Do things get better once young women get to college? Actually the mating game has changed fundamentally there too. According to "Hooking Up, Hanging Out, and Hoping for Mr. Right:
College Women on Mating and Dating Today," a report commissioned by the Independent Women's Forum, the culture of courtship - the set of social norms and expectations that once helped young people find the pathway to marriage - has disappeared from American college campuses.
What has replaced it is a world of coed dorms, drinking parties and two kinds of sexual relationships: the "hookup" (sex without commitment), and "joined at the hip" (partners that spend so much time together they can't form independent lives of their own). Because women outnumber men by a significant 5:4 ratio on college campuses (where a high level of sexual activity is accepted and expected), young men can be passive - never asking for a "date," for example - and still enjoy the intimate company of young women. But the old double standard still applies: men who hook up a lot are called "players," women who hook up a lot are called "sluts."
Other terminology now in the vernacular of every American college student: "friends with benefits" (people available for hookups); "the walk of shame" (the embarrassing early-morning exit a woman makes from the dorm room of her latest hookup); "the talk" (what women initiate when they have hooked up with a man several times and are desperate to know if they are now "in a relationship," a determination left wholly to the male).

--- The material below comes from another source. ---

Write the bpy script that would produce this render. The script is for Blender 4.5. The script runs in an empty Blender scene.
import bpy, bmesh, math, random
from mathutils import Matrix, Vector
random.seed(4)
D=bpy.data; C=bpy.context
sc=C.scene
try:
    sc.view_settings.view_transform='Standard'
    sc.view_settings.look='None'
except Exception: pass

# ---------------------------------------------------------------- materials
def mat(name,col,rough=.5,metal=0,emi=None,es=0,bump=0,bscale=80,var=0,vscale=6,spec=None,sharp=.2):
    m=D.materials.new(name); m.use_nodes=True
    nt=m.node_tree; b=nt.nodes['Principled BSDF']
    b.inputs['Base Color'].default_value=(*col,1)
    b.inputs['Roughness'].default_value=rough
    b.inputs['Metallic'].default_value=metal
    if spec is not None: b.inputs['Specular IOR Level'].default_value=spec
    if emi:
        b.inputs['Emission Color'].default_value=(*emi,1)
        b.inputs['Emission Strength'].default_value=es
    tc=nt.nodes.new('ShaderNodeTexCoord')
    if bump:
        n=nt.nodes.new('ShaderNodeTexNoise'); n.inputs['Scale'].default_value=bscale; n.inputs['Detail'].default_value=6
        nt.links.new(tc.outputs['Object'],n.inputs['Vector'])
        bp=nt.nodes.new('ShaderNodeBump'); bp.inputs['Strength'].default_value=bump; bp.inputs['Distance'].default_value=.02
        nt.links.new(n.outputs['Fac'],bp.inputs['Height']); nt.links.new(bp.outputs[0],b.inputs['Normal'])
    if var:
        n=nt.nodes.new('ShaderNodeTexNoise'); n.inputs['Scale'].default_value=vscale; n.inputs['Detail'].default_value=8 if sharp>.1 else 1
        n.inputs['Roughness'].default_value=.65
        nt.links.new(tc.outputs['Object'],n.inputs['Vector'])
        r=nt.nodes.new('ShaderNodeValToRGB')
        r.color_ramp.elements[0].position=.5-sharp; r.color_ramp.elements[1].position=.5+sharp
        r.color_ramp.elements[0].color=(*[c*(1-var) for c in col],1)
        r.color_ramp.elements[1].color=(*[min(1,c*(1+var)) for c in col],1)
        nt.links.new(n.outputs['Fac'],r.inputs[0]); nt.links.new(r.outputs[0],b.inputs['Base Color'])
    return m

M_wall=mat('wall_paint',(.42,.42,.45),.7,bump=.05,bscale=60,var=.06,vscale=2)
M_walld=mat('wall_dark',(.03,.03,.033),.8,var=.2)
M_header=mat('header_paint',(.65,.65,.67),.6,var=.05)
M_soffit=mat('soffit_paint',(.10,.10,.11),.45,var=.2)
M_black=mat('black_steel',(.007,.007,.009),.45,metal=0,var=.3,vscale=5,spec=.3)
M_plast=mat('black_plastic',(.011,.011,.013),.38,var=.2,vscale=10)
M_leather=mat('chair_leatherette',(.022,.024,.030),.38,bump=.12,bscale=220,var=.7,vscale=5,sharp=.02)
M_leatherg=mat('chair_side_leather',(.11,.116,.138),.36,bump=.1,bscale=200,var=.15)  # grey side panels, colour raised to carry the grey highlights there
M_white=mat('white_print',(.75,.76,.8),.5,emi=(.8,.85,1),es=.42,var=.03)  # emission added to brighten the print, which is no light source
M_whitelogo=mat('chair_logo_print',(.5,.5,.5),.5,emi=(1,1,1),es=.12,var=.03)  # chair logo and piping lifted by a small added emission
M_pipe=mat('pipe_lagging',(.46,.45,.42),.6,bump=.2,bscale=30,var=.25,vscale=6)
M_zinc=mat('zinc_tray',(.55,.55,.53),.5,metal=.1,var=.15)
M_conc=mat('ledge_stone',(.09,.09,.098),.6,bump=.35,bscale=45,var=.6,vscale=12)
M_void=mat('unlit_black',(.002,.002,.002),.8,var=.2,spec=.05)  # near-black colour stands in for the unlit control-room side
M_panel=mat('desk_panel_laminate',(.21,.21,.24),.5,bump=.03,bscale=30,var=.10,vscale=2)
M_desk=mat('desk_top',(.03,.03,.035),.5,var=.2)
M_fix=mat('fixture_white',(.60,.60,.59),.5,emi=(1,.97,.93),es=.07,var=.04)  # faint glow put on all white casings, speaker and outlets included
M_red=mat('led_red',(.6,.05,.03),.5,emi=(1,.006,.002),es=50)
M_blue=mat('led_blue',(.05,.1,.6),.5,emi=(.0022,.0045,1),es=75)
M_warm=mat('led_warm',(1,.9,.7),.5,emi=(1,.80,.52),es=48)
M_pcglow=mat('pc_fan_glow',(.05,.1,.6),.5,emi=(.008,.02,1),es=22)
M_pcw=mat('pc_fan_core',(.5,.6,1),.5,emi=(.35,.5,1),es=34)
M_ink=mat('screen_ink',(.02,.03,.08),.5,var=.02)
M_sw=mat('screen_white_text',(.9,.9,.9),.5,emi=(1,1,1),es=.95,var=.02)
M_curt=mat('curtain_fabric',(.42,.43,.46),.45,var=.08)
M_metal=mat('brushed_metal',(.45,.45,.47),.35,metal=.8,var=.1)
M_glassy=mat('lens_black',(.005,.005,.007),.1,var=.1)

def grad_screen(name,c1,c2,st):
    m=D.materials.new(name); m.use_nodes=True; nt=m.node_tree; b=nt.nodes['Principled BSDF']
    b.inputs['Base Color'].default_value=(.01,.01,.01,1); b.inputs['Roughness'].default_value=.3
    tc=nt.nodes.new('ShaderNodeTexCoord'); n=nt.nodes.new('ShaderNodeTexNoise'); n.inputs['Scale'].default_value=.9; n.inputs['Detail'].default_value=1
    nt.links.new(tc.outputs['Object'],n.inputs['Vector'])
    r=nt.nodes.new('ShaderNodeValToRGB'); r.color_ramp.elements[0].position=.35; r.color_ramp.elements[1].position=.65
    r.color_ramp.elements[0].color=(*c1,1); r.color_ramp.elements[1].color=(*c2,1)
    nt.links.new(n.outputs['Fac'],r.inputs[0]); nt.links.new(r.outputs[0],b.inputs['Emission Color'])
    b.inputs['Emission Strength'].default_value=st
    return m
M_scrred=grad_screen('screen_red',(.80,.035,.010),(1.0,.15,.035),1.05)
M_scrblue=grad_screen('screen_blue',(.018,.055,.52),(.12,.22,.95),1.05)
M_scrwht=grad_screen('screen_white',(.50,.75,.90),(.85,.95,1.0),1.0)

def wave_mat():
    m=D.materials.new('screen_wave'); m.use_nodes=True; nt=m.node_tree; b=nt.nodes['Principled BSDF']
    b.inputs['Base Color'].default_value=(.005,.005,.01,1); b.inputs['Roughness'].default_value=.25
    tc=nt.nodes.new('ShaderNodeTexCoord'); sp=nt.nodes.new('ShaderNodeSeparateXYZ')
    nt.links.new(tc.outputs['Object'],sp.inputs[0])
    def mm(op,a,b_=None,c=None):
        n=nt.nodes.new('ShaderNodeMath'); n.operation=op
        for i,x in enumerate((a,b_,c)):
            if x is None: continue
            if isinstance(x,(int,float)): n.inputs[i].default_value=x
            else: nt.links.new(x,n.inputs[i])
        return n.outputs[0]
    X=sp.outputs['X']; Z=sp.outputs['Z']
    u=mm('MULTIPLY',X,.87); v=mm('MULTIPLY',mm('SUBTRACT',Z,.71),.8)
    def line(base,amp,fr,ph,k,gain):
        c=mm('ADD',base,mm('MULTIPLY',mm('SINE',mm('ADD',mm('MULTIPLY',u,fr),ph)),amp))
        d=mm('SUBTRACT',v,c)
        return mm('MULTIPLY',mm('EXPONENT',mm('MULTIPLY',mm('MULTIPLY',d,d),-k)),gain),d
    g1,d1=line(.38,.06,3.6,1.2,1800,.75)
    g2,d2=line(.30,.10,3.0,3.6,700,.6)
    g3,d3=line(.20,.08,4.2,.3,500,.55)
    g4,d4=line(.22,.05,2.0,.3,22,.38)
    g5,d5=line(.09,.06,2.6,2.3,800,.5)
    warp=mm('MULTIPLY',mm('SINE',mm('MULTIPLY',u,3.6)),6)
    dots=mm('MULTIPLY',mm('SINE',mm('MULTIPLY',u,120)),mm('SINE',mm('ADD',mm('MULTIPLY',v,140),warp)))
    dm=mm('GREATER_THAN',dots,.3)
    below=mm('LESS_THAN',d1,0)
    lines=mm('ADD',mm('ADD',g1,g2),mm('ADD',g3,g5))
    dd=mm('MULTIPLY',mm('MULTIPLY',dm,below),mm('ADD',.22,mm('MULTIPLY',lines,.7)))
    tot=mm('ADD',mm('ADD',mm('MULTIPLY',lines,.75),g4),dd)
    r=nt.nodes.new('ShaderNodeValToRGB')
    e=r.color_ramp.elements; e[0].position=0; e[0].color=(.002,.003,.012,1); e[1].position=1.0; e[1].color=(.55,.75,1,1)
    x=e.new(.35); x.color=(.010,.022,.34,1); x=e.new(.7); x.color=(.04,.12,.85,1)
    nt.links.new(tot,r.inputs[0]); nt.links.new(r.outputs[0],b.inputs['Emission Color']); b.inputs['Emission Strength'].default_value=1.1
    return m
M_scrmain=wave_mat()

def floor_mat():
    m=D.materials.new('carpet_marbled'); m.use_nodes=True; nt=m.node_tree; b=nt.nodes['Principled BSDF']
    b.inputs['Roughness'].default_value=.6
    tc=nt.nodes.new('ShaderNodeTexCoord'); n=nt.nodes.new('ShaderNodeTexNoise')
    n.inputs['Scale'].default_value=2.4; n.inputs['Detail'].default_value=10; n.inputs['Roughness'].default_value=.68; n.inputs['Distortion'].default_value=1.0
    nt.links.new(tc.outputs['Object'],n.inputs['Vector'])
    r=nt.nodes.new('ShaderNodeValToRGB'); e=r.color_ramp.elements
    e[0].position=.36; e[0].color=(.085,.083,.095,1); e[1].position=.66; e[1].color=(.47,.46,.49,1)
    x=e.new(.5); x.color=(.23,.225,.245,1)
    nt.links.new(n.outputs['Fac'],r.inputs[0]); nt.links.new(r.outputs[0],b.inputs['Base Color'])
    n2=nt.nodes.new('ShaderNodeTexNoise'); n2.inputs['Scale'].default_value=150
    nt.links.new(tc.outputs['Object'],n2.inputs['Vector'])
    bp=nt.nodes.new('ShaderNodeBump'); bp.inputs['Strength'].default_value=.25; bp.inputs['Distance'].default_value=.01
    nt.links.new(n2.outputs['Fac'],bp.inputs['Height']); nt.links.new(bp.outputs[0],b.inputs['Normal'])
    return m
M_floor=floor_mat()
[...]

College women are both dazzled and baffled by this world of all-or-nothing relationships, according to the study's authors, University of Texas sociology professor Norval Glenn and Elizabeth Marquardt, an associate scholar with the Institute for American Values. But in the end, neither kind of relationship is likely to lead to what college women say they really want - an intelligent, long-term, committed relationship that might lead to marriage.
The study concludes that parents, college officials and social leaders should recognize that current mating and dating practices of the young constitute a major social problem. It recommends that such adults in positions of responsibility should support the creation of socially prescribed rules and norms that are relevant and appropriate for this generation. (The entire report is available at iwf.org or shethinks.org.)